From 1995 he worked on the Mindstorm project as “a skunk outside the mainstream”, finally launching the new product line in 1999. Mindstorm, which allows Lego users to build basic robots, is now a major revenue earner for the company.
But Sorensen left to join B&O after falling out with a new boss brought in by Lego owner Kjeld Kirk Kristiansen. He later returned to Lego as a nonexecutive director.
Yet he joined B&O as chief executive with no consumer-electronics experience? He shrugs. Everyone knows B&O; it’s an iconic brand, his grandfather used to let him repair his B&O radio when he was just a little boy. Lack of familiarity was not an issue.
“Things had just got complicated in B&O, too many compartments and silos. I like things being simpler,” says Sorensen.
That has driven his reform of the company, but an economic downturn could yet torpedo his plans. “If people don’t have money, there’s only so much we can do,” he says. Increase the efficiency, make better choices.
“We have so many ideas, the difficulty is selecting them. The next thing we are working on is how to merge computer technology into your living room without an ugly PC in there. Within 12 months we will have a product you’ve never seen before which can navigate your entire collection of music, and you’ll hear music you’ve never heard, using neural intelligence to take you to music.”

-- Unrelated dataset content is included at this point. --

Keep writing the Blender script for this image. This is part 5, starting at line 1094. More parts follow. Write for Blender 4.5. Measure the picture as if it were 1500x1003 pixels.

He runs a hand through his unruly hair. There’s so much to do. He is off to the airport next, onto another plane, more outposts to see, more tech laboratories to visit, more products to push – for boys and girls, naturally. It never stops.
TORBEN SORENSEN’S WORKING DAY
THE Bang & Olufsen chief executive wakes at his home in a remote area outside Struer, on Denmark’s Jutland peninsula, at 6am. Torben Sorensen checks his e-mails, walks his dog, has a light breakfast, and then drives to work at B&O’s Struer base before 8am. “My days are booked up with meetings,” says Sorensen, “but I like to spend a lot of time with our creative people in the ideas factory. We have a very flat organisation, with about 10 people reporting direct to me.” He finishes at 6pm, then often works from home later. He travels two weeks in four, dividing his time between Europe, America and Asia.
VITAL STATISTICS
Born:February 7, 1951
Marital status:married, with two daughters
School:Viby Amtsgymnasium
Universities:Aarhus School of Business in Denmark and Stanford
First job:trainee at Radiometer
Salary package:undisclosed
Homes:Struer, Aarhus and Provence
Car:black BMW M5
Favourite book:Good to Great, by Jim Collins
Favourite music:Rolling Stones, Robbie Williams
Favourite film:One Flew Over the Cuckoo’s Nest
Favourite gadget:B&O Serenata mobile phone
Last holiday:France
DOWNTIME
TORBEN SORENSEN paints to relax. “Usually abstract paintings, of something like horses – but only I can see they are horses.” He used to keep seven Icelandic horses when his daughters were younger. Now he has only one. As well as a house in Struer and another in Aarhus, where his wife works as a biotechnician, he also has a French holiday home in the hills north of St Tropez. But he is happiest with simple pleasures, like boating round the Lim fjord, near Struer. “It’s the biggest fjord in Denmark. You can sail to small islands with birds. And I always have a beer in the boat.”